Sven A.Serrano, CFF Founder:

The California National Team was first born out of crushing disappointment. A California exile in Asia, myself, had latched onto the US team in the 1990s as it reached its first World Cups after 50 years of dormancy. I traveled to France in 1998 and to Korea in 2002 to follow the team and cheer its progress. But in 2017 Yanks crashed out of Russia World Cup on a muddy cricket field in Trinidad and Tobago, and I was left with no team to support. I had heard rumors of a #Calexit movement forming back home, something I had imagined back in the 1980s when I worked for the Sierra Club in San Francisco. So I decided, as I now lived in China, to design and order a small run of California National Team shirts, hats, and scarves and take it from there. Through the campaign to sell the gear, I learned about CONIFA and their alternative competitions for unrecognized regions and nations, and thus the idea for an actual California team was born.

California, at this moment in history, is morphing into a nation and Californians into a nationality. We are becoming fundamentally distinct from Americans residing in the other 49 in our attitudes, culture, and values.
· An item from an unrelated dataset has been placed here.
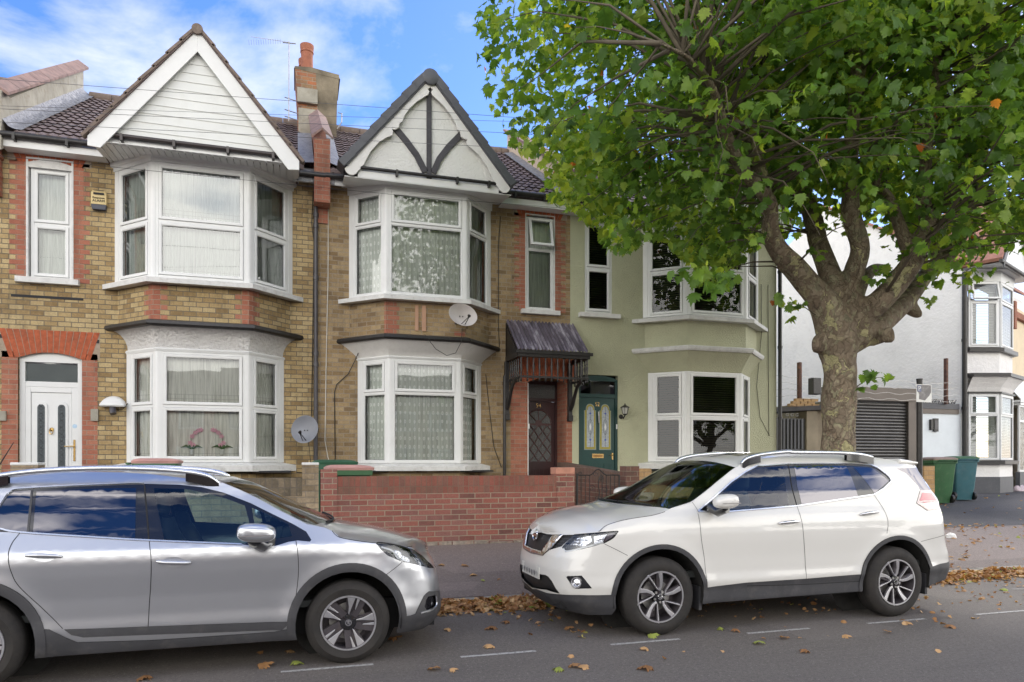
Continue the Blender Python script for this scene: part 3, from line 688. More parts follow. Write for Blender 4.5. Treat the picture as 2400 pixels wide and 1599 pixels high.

As part of this peaceful evolution, we proposed and will continue to build our California National Team as a cultural, sporting, and nation-building project.  

I imagined the team players coming not from the coastal cities of San Francisco, Los Angeles, or San Diego, but from the state’s Central Valley and Inland Empire, where thousands of immigrant kids play with little hope of a USA call up. The California team would be for them, first and foremost.

2. What types of memories do you hope to create for your team’s fans?

Salvador Torres, CFF Volunteer Coordinator: 

Simply seeing players with California National team jerseys, awesome moments on the field as well as displaying our diversity. 

3. What are your hopes as you join WUFA, and what potential do you see for this new collaborative alliance in worldwide football?

Salvador Torres, CFF Volunteer Coordinator: 

One of our hopes is to have a platform for those players that have not been served by our national federation and provide them an avenue to showcase their talent to a global audience that principles of inclusion, equality, and sporting merit can shine and overcome challenges.